Was lernen wir daraus? Dass es durchaus gewürdigt wird, Text im Internet zu veröffentlichen. Und dass die Arbeit der Autoren auch Anerkennung findet. Und dass man am besten IT-Experte ist, wenn man schreiben will. Und dass man am besten Steuerfuchs ist und Marketingingenieur und Networker erster Klasse. Das bestätigt auch ein Blog, das sich kühn mit der Firma Schriftsteller am eigenen Arbeitsplatz befasst. Von einem halben Dutzend unabdingbarer Voraussetzungen, die man mitbringen sollte, um eine Schriftstellerfirma zu gründen, lautet keine einzige, dass man Geschichten erzählen kann. Geschweige denn, überhaupt welche hat. Tatsächlich verweist man großzügig auf den Nachahmerwert, zu lesen, was einem gefällt, und das dann genauso auch zu schreiben.
Ich glaube, es stimmt. Aber was viel schlimmer ist: es ist eigentlich wurscht, ob oder ob nicht. Denn solche Artikel werden nie von Autoren geschrieben, die erfolgreiche Schriftsteller sind. Warum sollten sie? Sie werden geschrieben von Bestsellerautoren, die schreiben, wie man Bestsellerautor wird. Erinnert ein wenig an den Bestsellerautor Konz - wir erinnern uns: Steuertricks. Die neue Werde-Glücklich-Werde-Schriftsteller - Literatur scheint besonders als Weichware hoch im Kurs, und ich möchte drauf wetten, dass alle Autoren dieser Ratgeber von der VG-Wort Tantiemen erhalten. Und nicht zu knapp. Die Leser der Blogs wundern sich dann wohl in Portionen zu abgezählten je 1.500, dass es nun ausgerechnet bei ihnen nicht klappt. Und das, obwohl Wordpress schon alle Voraussetzungen mit an den Start bringt, um gleich auf ganz hohem Niveau einzusteigen.
Geld ist ein zirkuläres Medium, das darf man nie vergessen. Es kommt nie an. Man muss es in Bewegung halten. Das bedeutet auch, dass man kein Geld (Gold) aus der Erde graben und dann irgendwo deponieren kann (auf dem heimischen Konto zum Beispiel). Man zeigt den Goldgräbern am besten den Weg zur ergiebigsten Ader und trägt dann den Gewinn aus seiner bescheidenen Wegweisertätigkeit in die Aktiengesellschaft, die Spitzhacken herstellt, die Dividenden auf die Bank und dort ... ja, lagert auch das Gold. Wenn nicht zwischen den Zähnen.

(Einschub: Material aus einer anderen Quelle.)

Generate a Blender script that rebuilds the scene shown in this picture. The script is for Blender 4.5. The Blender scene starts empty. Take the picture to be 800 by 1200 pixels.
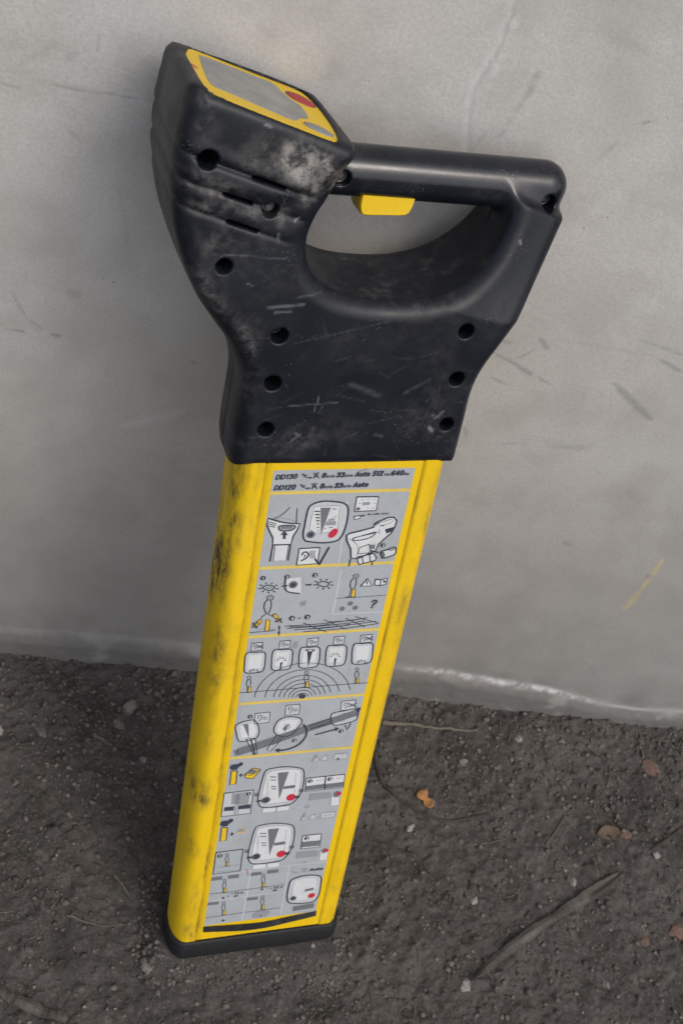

Es ist aber trotzdem sinnvoll für Menschen, die ohnehin bloggen, redaktionell oder nicht, dass sie von den Möglichkeiten wissen, ihre Arbeit zu vergüten. Denn das Geld wird ohnehin eingetrieben. Es wird nur jeweils anders verteilt. Diejenigen, die Blogs lesen, in denen erklärt wird, wie man Blogs finanziert, werden finanziert von denen, die Blogs schreiben und nicht wissen, was die eigene Arbeit wert ist. Der Leser weiß es ohnehin nicht. Sonst würde er sich ein gedrucktes Medium kaufen. Ab und zu wenigstens. Letztendlich ist allerdings dann doch wieder interessant, was gelesen wird und was nicht. Ganz unabhängig davon, was gekauft wird und was nicht.
Zum Vergleich: dieses Notizblog wird viel gelesen. Aber nicht annähernd so intensiv, dass die VG-Wort sich dafür interessieren könnte. Wenn ich in einem Artikel erkären würde, wie man die T.O.M - Zählpixel häckt, hm, dann käme ich wohl locker über die 1.500er - Marke. Aber dann bräuchte ich das ja auch nicht. Paradox. Deswegen werde ich es hier auch nicht erklären. Praktizieren sowieso nicht. Aber man kann ja drüber nachdenken. So wie über die Lottozahlen vom nächsten Samstag.